### Material
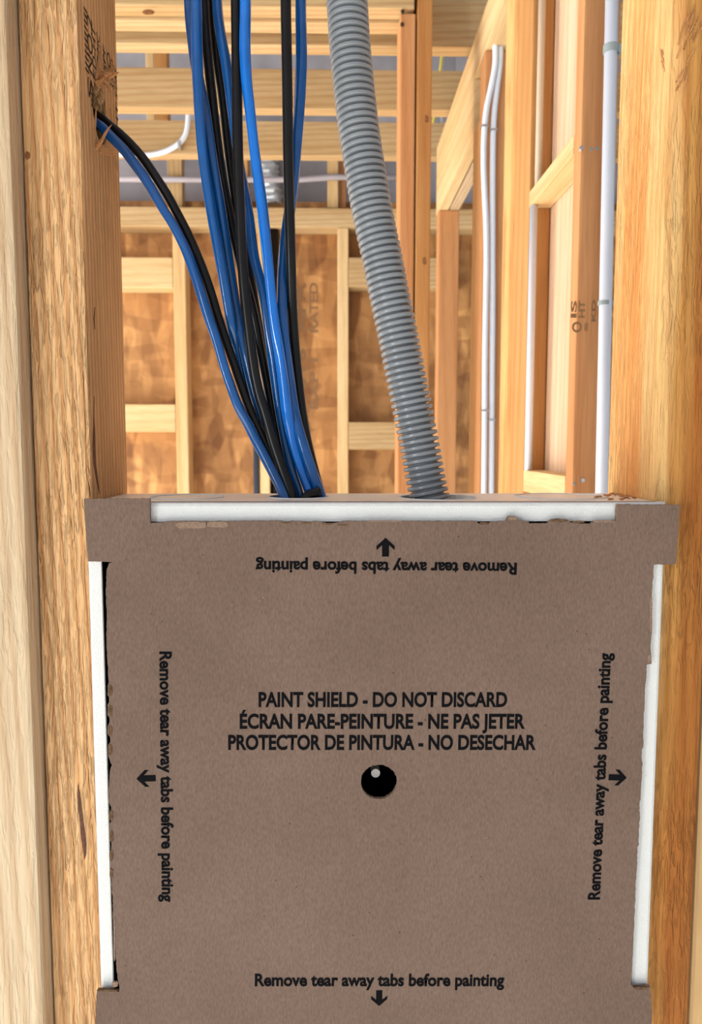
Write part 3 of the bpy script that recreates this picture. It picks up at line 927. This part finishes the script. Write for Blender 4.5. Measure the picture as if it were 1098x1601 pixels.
cable('thin black cable hanging behind the printed blue cable', [(333.5, 13), (337, 60), (341, 100), (347, 140), (351, 172), (357, 230), (365, 290), (373, 345), (384, 400), (394, 450), (402.5, 500), (413, 565), (425, 640), (443, 715), (465, 778)],
      [(13, .558), (778, .557)], 'black', .0034, GK, 'up', lobes=False)
cable('blue cable with dark print crossing behind the straight black cable', [(340, 13), (346.5, 60), (352, 90), (358, 130), (363, 172), (369, 220), (376, 265), (389, 335), (397, 400), (407.5, 440), (416.5, 490), (426.5, 565), (432, 605), (438, 645), (446, 690), (456, 735), (470, 778)],
      [(13, .549), (400, .546), (778, .5385)], 'blue', .0034, GB, 'up')
cable('straight black cable in front, left of the bright blue one', [(369.5, 13), (370.5, 90), (371, 172), (372.5, 250), (375.5, 330), (379, 410), (386, 490), (396, 570), (405.5, 617), (414.5, 645), (427, 690), (444, 740), (457, 778)],
      [(13, .537), (490, .534), (778, .534)], 'black', .0036, GK, 'up', lobes=False)
cable('brightest blue cable, in the middle of the bundle', [(384, 13), (383, 60), (383.5, 90), (386, 130), (391, 172), (397.5, 230), (404.5, 280), (411, 330), (419, 410), (427.5, 490), (436, 545), (443, 595), (449, 645), (458, 690), (473, 740), (487, 778)],
      [(13, .534), (778, .538)], 'blue_bright', .0036, GB, 'up')
cable('blue cable at the right of the bundle, passing behind the rightmost black cable', [(470.5, 13), (471.5, 90), (470, 130), (468, 172), (463, 240), (459, 285), (453, 330), (446, 380), (442, 430), (441.5, 490), (446, 540), (452, 590), (460, 645), (472, 690), (489, 740), (503, 778)],
      [(13, .552), (430, .550), (490, .545), (600, .539), (778, .536)], 'blue', .0038, GB, 'up')
cable('rightmost black cable, hanging straight then bending behind the blue ones', [(447, 13), (448.5, 90), (449.8, 172), (450.8, 250), (452.8, 330), (455, 410), (457.5, 490), (463.5, 570), (471.5, 640), (480, 690), (491, 735), (502, 778)],
      [(13, .540), (400, .541), (490, .548), (570, .551), (778, .552)], 'black', .0036, GK, 'up', lobes=False)
cable('short dull black cable end tucked in the front of the box hole', [(500, 768), (490, 772), (477, 779)], [(767, .5262), (779, .5250)], 'black', .0034, None, None, lobes=False)

LEV = list(range(13, 779, 9))
for c in CABLES:
    xs = [(p[1], p[0]) for p in c['pts']]
    c['x'] = {y: interp(xs, y) for y in LEV if y >= xs[0][0]}
    c['y'] = {y: interp(c['depth'], y) for y in c['x']}
for it in range(40):                # keep neighbours from running through each other
    for y in LEV:
        here = [c for c in CABLES if y in c['x']]
        for i in range(len(here)):
            for j in range(i):
                a, b = here[i], here[j]
                gap = (a['r'] + b['r']) * 1.07
                dx = (a['x'][y] - b['x'][y]) / F_PX * .54 * .93
                if abs(dx) >= gap: continue
                need = math.sqrt(gap * gap - dx * dx)
                dy = a['y'][y] - b['y'][y]
                s0 = interp(a['depth'], y) - interp(b['depth'], y)
                sg = 1 if s0 >= 0 else -1
                lack = need - dy * sg
                if lack > 0:
                    a['y'][y] += sg * lack * .4; b['y'][y] -= sg * lack * .4
    for c in CABLES:                # and inside the hole
        for y in (769, 778):
            if y in c['y']:
                dx = at_z(c['x'][y], 777, ZT).x - hole_c.x
                lim = math.sqrt(max(4e-6, (r_c * .95 - c['r']) ** 2 - dx * dx))
                c['y'][y] = max(hole_c.y - lim, min(hole_c.y + lim, c['y'][y]))
        ks = sorted(c['y'])
        if len(ks) > 3:
            old = dict(c['y'])
            for k in range(1, len(ks) - 1):
                c['y'][ks[k]] = .25 * old[ks[k - 1]] + .5 * old[ks[k]] + .25 * old[ks[k + 1]]
for c in CABLES:
    if c['y']:
        ks = sorted(c['y'])
        tab = [(k, c['y'][k]) for k in ks]
    else:
        tab = c['depth']
    P = [at_y(x, y, interp(tab, y)) for x, y in c['pts']]
    if c['tail'] == 'up':
        d = (P[0] - P[1]).normalized()
        d = Vector((d.x * .12, d.y * .05, 1)).normalized()
        full = (TOPZ - P[0].z) / d.z
        P = [P[0] + d * q for q in (full, full * .7, full * .45, .20, .12, .07, .035)] + P
    elif c['tail'] == 'stud':
        q = P[0]
        P = [Vector((q.x - .0235, q.y + .001, q.z + .009)), Vector((q.x - .011, q.y, q.z + .006))] + P
    e = P[-1]
    d = (P[-1] - P[-2]).normalized()
    P += [e + Vector((d.x * .012, 0, -.025)), e + Vector((d.x * .012, .002, -.06))]
    path = smooth_path(P, .0028)
    bm = bmesh.new()
    if c['lobes']:
        tube(bm, path, c['r'], 24, twist=14.0, lobes=4, lobe_amp=.055)
    else:
        tube(bm, path, c['r'], 20)
    o = link('data_cable' if 'blue' in c['mat'] else 'coaxial_cable', bm, c['mat'], smooth=True)
    tag(o, c['label'], 'cable', c['group'])

# ================================================================ conduit
def lane(pts, y0, y1, keys=None):
    """give picture points a depth: y0 at the top to y1 at the bottom"""
    a, b = pts[0][1], pts[-1][1]
    return [(x, y, y0 + (y1 - y0) * max(0, min(1, (y - a) / (b - a)))) for x, y in pts]


cpts = [(543.5, 13), (546, 55), (550, 100), (555, 150), (561, 200), (568.5, 250), (576.5, 300), (583.5, 350), (591, 400), (606.5, 452), (621.5, 520), (637, 600), (653, 680), (664, 740), (671, 772)]
cpts = [(543.5, 13), (546, 55), (550, 100), (555, 150), (561, 200), (568.5, 250), (576.5, 300), (586, 350), (597, 400), (607, 452), (621.5, 520), (637, 600), (653, 680), (664, 740), (671, 774)]
CP = [at_y(x, y, Y) for x, y, Y in lane(cpts, .550, .5375)]
d = (CP[0] - CP[1]).normalized()
CP = [CP[0] + d * q for q in (.55, .40, .25, .15, .08, .04)] + CP
e = CP[-1]; dd = (CP[-1] - CP[-2]).normalized()
CP += [e + dd * .006]
PITCH_R = .00455
path = smooth_path(CP, PITCH_R / 14)


def ridge(s):
    f = (s / PITCH_R) % 1.0
    t = abs(f - .5) * 2
    return .0142 - .0034 * (1 / (1 + math.exp(-(t - .66) * 22))) - .0004 * t * t


bm = bmesh.new(); tube(bm, path, ridge, 40)
con = tag(link('corrugated_conduit', bm, 'conduit', smooth=True), 'grey corrugated conduit curving down into the right hole of the box', 'conduit')

# ================================================================ cardboard shield
sh = tag(empty('paint_shield', (0.5 * (XL + XR), YSH, ZB)), 'brown printed cardboard shield covering the front of the box', 'cardboard shield')
bpy.context.view_layer.update()
outer = [(131, 780), (234, 779.5), (235, 818), (272, 815), (322, 815), (440, 814.5), (447, 818), (456, 814.5), (470, 815), (480, 818.5), (490, 815), (508, 817), (512, 820), (530, 817), (536, 815),
         (700, 815), (745, 815), (750, 820), (764, 820), (768, 816), (792, 815), (794, 807.5), (808, 808), (812, 813.5), (827, 815.5), (828, 819), (857, 818), (860, 814), (872, 811), (888, 812.5), (893, 817), (908, 819), (924, 819), (928, 816), (964, 814), (965.5, 788.5),
         (1063.5, 789.5), (1061, 830), (1057.5, 882), (1023, 883), (1022, 898), (1019.5, 925), (1018, 955), (1020, 982), (1017.5, 1010), (1019, 1038), (1011.5, 1039), (1011, 1055), (1009, 1075), (1008, 1110), (1007, 1115), (1006.5, 1140), (1006, 1145), (1006.5, 1168), (1004, 1172), (1004, 1190),
         (1005, 1192), (1003.5, 1220), (1002, 1250), (1000.5, 1254), (1000, 1268), (1001, 1270), (999.5, 1295), (999, 1297), (998.8, 1312), (999.5, 1320), (997, 1325), (996.5, 1345), (997, 1350), (995.5, 1372), (994.5, 1377),
         (993.5, 1410), (992, 1440), (990.5, 1475), (989, 1505), (986.5, 1540), (992, 1545), (1017.5, 1543.5), (1019.5, 1575), (1020, 1640),
         (148, 1640), (150, 1575), (151.5, 1549), (186.5, 1551), (187, 1545), (182, 1515), (180.5, 1480), (177, 1440), (176, 1400), (174.5, 1395), (175, 1375), (172.5, 1370), (172.5, 1345), (174, 1340), (174, 1310), (171, 1305), (171.5, 1288), (174.5, 1284), (174, 1262), (170.5, 1255), (170.5, 1225), (172, 1205), (175, 1196), (172.5, 1192),
         (169.5, 1180), (169, 1165), (172.5, 1160), (172, 1152), (168.5, 1148), (168.5, 1135), (171, 1130), (171, 1122), (168.2, 1118), (168.2, 1102), (170.5, 1098), (170.5, 1090), (168, 1086), (168.5, 1072), (170, 1066), (168.5, 1040), (166.5, 1000), (167, 960), (165.5, 925), (167, 890), (170, 881), (176, 879), (137.5, 877.5), (134.5, 831)]


def jag(pts, step, amp, seed):
    rnd = random.Random(seed)
    out = []
    n = len(pts)
    for i in range(n):
        a, b = Vector(pts[i]), Vector(pts[(i + 1) % n])
        k = max(1, int((b - a).length / step))
        nrm = Vector((-(b - a).y, (b - a).x)).normalized()
        for j in range(k):
            p = a + (b - a) * (j / k)
            if j:
                p += nrm * rnd.uniform(-amp, amp)
            out.append(p)
    return out


bm = bmesh.new()
ring_o = [bm.verts.new(at_y(p.x, p.y, YSH)) for p in jag(outer, 4.0, .55, 3)]
hc2 = at_y(592.5, 1222.5, YSH)
hr = 29.3 / F_PX * YSH
rnd = random.Random(5)
ring_h = []
for k in range(90):
    a = 2 * math.pi * k / 90
    r = hr + rnd.uniform(-.00025, .00025)
    ring_h.append(bm.verts.new(hc2 + Vector((r * math.cos(a), 0, r * math.sin(a) * .985))))
edges = []
for ringv in (ring_o, ring_h):
    for i in range(len(ringv)):
        edges.append(bm.edges.new((ringv[i], ringv[(i + 1) % len(ringv)])))
bmesh.ops.triangle_fill(bm, use_beauty=True, use_dissolve=False, edges=edges)
faces = bm.faces[:]
ext = bmesh.ops.extrude_face_region(bm, geom=faces)
for v in [g for g in ext['geom'] if isinstance(g, bmesh.types.BMVert)]:
    v.co.y += .0030
bm.normal_update()
for f in bm.faces:
    ys_ = [v.co.y for v in f.verts]
    if max(ys_) - min(ys_) > .001:
        f.material_index = 1
child_at(sh, 'board', bm, ['card', 'torn'])


def flake(x, y, w, h, mat, seed, name='torn_tab', lift=.0003):
    """ragged remnant of a torn perforation, lying on the shield"""
    rnd = random.Random(seed)
    pts = []
    n = 12
    for k in range(n):
        a = 2 * math.pi * k / n
        ca, sa = math.cos(a), math.sin(a)
        q = max(abs(ca), abs(sa))
        pts.append((x + w / 2 * ca / q * rnd.uniform(.8, 1.05), y + h / 2 * sa / q * rnd.uniform(.8, 1.05)))
    b = bmesh.new()
    f = b.faces.new([b.verts.new(at_y(px, py, YSH - lift)) for px, py in pts])
    e = bmesh.ops.extrude_face_region(b, geom=[f])
    for v in [g for g in e['geom'] if isinstance(g, bmesh.types.BMVert)]:
        v.co.y += lift + .0008
    return child_at(sh, name, b, mat)


for i, y in enumerate([1080, 1111, 1142, 1172, 1275, 1307, 1338, 1366]):
    flake(172.5 + (i > 3) * 1.5, y, 6, 17, 'torn_dark', i)
for i, (x, y, w, h, mat) in enumerate([(447, 817, 16, 3, 'torn_dark'), (480, 817.5, 16, 3, 'torn_dark'), (512, 819, 18, 3, 'torn_dark'), (536, 821, 18, 2.5, 'torn_dark'), (757, 818, 14, 3, 'torn_dark'),
                                       (802, 810.5, 15, 6, 'torn'), (875, 814, 26, 5, 'torn_dark'), (905, 816, 20, 3.5, 'torn_dark'), (944, 815, 36, 3.5, 'torn'), (180, 1539, 10, 9, 'torn'),
                                       (168, 1549, 32, 3.5, 'torn_dark'), (1004, 1545.5, 24, 4.5, 'torn_dark'), (298, 821, 50, 12, 'torn'), (340, 820, 36, 10, 'torn'), (600, 815, 60, 2, 'torn'), (1018.5, 960, 4, 60, 'torn'), (1015.5, 1030, 6, 14, 'torn'), (179, 1470, 3, 70, 'torn')]):
    flake(x, y, w, h, mat, 40 + i)
for i, (x, y) in enumerate([(412, 934), (406, 940), (363, 946), (380, 1075), (760, 1310)]):
    flake(x, y, 3.4, 2.6, 'torn', 80 + i, name='paper_fleck')

# printed lettering


def line(body, xa, xb, base_y, cap_y, **k):
    a, b = at_y(xa, base_y, YSH), at_y(xb, base_y, YSH)
    cap = at_y((xa + xb) / 2, cap_y, YSH).z - at_y((xa + xb) / 2, base_y, YSH).z
    return lettering('printed_line', body, a, b - a, (b - a).cross(Vector((0, 1, 0))), (b - a).length, cap, 'ink', sh, **k)


line('PAINT SHIELD - DO NOT DISCARD', 404.5, 793, 1104.5, 1083)
line('\u00c9CRAN PARE-PEINTURE - NE PAS JETER', 375, 821, 1138.5, 1117)
line('PROTECTOR DE PINTURA - NO DESECHAR', 357, 838, 1171.5, 1150)
MSG = 'Remove tear away tabs before painting'
line(MSG, 398.5, 788.5, 1541, 1523)


def line_free(body, p_start, p_end, p_cap, weight=.034):
    a, b, c = (at_y(*p, YSH) for p in (p_start, p_end, p_cap))
    d = (b - a).normalized()
    u = d.cross(Vector((0, 1, 0)))
    cap = abs((c - a).dot(u))
    return lettering('printed_line', body, a, d, u, (b - a).length, cap, 'ink', sh, weight=weight)


line_free(MSG, (808.5, 880.5), (400, 877.5), (808.5, 898))
line_free(MSG, (250, 1018.5), (254, 1410), (268, 1018.5))
line_free(MSG, (937.5, 1406.5), (955, 1021), (920, 1406.5))


def arrow(px, py, ang, w, l):
    """block arrow; centre px,py; ang 0 = up"""
    shape = [(0, .5), (.5, .06), (.5, -.16), (.19, .10), (.19, -.5), (-.19, -.5), (-.19, .10), (-.5, -.16), (-.5, .06)]
    c = at_y(px, py, YSH)
    k = YSH / F_PX
    ca, sa = math.cos(ang), math.sin(ang)
    pts = []
    for x, y in shape:
        x, y = x * w * k, y * l * k
        pts.append(c + Vector((x * ca - y * sa, -.00015, x * sa + y * ca)))
    return polygon_part('arrow_mark', pts, 'ink', sh)


arrow(603, 855.5, 0, 29, 30)
arrow(593, 1560.5, math.pi, 27, 28)
arrow(228.5, 1217, math.pi / 2 + .03, 28, 31)
arrow(966, 1215.5, -math.pi / 2 - .04, 27, 30)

### Requirement
Pick each line holding the word "picture" out of the data and copy it.

### Written reply
Write part 3 of the bpy script that recreates this picture. It picks up at line 927. This part finishes the script. Write for Blender 4.5. Measure the picture as if it were 1098x1601 pixels.
    """give picture points a depth: y0 at the top to y1 at the bottom"""